-- Your objective --
Copy each line of the listing below exactly.

-- Source material --
....
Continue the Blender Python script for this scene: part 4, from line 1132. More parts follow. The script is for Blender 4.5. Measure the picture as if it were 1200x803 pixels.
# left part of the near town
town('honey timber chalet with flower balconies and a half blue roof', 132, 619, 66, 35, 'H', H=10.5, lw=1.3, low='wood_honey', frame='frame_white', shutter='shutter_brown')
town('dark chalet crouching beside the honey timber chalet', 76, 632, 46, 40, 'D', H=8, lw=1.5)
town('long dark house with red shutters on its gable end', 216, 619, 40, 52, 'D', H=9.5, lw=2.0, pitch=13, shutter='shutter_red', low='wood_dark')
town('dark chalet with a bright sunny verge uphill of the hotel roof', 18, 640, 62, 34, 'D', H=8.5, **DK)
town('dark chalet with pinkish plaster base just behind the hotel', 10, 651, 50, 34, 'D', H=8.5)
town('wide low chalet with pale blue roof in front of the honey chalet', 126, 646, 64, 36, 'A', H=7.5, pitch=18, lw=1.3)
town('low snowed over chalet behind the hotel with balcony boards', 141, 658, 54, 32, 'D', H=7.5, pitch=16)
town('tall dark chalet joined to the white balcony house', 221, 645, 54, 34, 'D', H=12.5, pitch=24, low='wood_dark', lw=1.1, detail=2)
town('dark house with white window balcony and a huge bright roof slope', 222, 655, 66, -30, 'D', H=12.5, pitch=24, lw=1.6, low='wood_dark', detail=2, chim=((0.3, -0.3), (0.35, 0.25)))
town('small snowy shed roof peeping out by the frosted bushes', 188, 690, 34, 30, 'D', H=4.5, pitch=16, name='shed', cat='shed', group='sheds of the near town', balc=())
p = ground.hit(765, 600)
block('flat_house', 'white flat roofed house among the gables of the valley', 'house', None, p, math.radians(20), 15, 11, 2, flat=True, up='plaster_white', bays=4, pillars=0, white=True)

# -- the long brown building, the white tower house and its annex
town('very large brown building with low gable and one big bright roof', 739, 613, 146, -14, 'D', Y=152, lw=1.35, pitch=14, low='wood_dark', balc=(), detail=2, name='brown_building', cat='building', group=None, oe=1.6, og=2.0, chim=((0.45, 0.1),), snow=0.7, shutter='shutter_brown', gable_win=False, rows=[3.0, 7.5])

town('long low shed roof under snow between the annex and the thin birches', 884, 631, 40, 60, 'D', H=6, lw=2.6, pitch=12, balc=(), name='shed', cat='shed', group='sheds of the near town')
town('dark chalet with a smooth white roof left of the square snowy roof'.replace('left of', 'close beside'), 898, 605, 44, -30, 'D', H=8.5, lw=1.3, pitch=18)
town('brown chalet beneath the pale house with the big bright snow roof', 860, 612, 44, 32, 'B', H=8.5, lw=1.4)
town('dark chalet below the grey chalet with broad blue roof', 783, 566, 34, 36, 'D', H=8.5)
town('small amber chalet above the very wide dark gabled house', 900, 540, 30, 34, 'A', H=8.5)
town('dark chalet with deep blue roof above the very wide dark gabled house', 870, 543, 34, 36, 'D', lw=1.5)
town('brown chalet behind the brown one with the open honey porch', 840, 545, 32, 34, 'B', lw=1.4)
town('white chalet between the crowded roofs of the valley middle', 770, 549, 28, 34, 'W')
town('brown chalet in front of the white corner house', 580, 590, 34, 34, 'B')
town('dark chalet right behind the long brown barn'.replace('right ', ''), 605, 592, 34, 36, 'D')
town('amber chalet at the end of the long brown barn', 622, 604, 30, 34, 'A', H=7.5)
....
-- Solution below --
Continue the Blender Python script for this scene: part 4, from line 1132. More parts follow. The script is for Blender 4.5. Measure the picture as if it were 1200x803 pixels.
# left part of the near town
town('honey timber chalet with flower balconies and a half blue roof', 132, 619, 66, 35, 'H', H=10.5, lw=1.3, low='wood_honey', frame='frame_white', shutter='shutter_brown')
town('dark chalet crouching beside the honey timber chalet', 76, 632, 46, 40, 'D', H=8, lw=1.5)
town('long dark house with red shutters on its gable end', 216, 619, 40, 52, 'D', H=9.5, lw=2.0, pitch=13, shutter='shutter_red', low='wood_dark')
town('dark chalet with a bright sunny verge uphill of the hotel roof', 18, 640, 62, 34, 'D', H=8.5, **DK)
town('dark chalet with pinkish plaster base just behind the hotel', 10, 651, 50, 34, 'D', H=8.5)
town('wide low chalet with pale blue roof in front of the honey chalet', 126, 646, 64, 36, 'A', H=7.5, pitch=18, lw=1.3)
town('low snowed over chalet behind the hotel with balcony boards', 141, 658, 54, 32, 'D', H=7.5, pitch=16)
town('tall dark chalet joined to the white balcony house', 221, 645, 54, 34, 'D', H=12.5, pitch=24, low='wood_dark', lw=1.1, detail=2)
town('dark house with white window balcony and a huge bright roof slope', 222, 655, 66, -30, 'D', H=12.5, pitch=24, lw=1.6, low='wood_dark', detail=2, chim=((0.3, -0.3), (0.35, 0.25)))
town('small snowy shed roof peeping out by the frosted bushes', 188, 690, 34, 30, 'D', H=4.5, pitch=16, name='shed', cat='shed', group='sheds of the near town', balc=())
p = ground.hit(765, 600)
block('flat_house', 'white flat roofed house among the gables of the valley', 'house', None, p, math.radians(20), 15, 11, 2, flat=True, up='plaster_white', bays=4, pillars=0, white=True)

# -- the long brown building, the white tower house and its annex
town('very large brown building with low gable and one big bright roof', 739, 613, 146, -14, 'D', Y=152, lw=1.35, pitch=14, low='wood_dark', balc=(), detail=2, name='brown_building', cat='building', group=None, oe=1.6, og=2.0, chim=((0.45, 0.1),), snow=0.7, shutter='shutter_brown', gable_win=False, rows=[3.0, 7.5])

town('long low shed roof under snow between the annex and the thin birches', 884, 631, 40, 60, 'D', H=6, lw=2.6, pitch=12, balc=(), name='shed', cat='shed', group='sheds of the near town')
town('dark chalet with a smooth white roof left of the square snowy roof'.replace('left of', 'close beside'), 898, 605, 44, -30, 'D', H=8.5, lw=1.3, pitch=18)
town('brown chalet beneath the pale house with the big bright snow roof', 860, 612, 44, 32, 'B', H=8.5, lw=1.4)
town('dark chalet below the grey chalet with broad blue roof', 783, 566, 34, 36, 'D', H=8.5)
town('small amber chalet above the very wide dark gabled house', 900, 540, 30, 34, 'A', H=8.5)
town('dark chalet with deep blue roof above the very wide dark gabled house', 870, 543, 34, 36, 'D', lw=1.5)
town('brown chalet behind the brown one with the open honey porch', 840, 545, 32, 34, 'B', lw=1.4)
town('white chalet between the crowded roofs of the valley middle', 770, 549, 28, 34, 'W')
town('brown chalet in front of the white corner house', 580, 590, 34, 34, 'B')
town('dark chalet right behind the long brown barn'.replace('right ', ''), 605, 592, 34, 36, 'D')
town('amber chalet at the end of the long brown barn', 622, 604, 30, 34, 'A', H=7.5)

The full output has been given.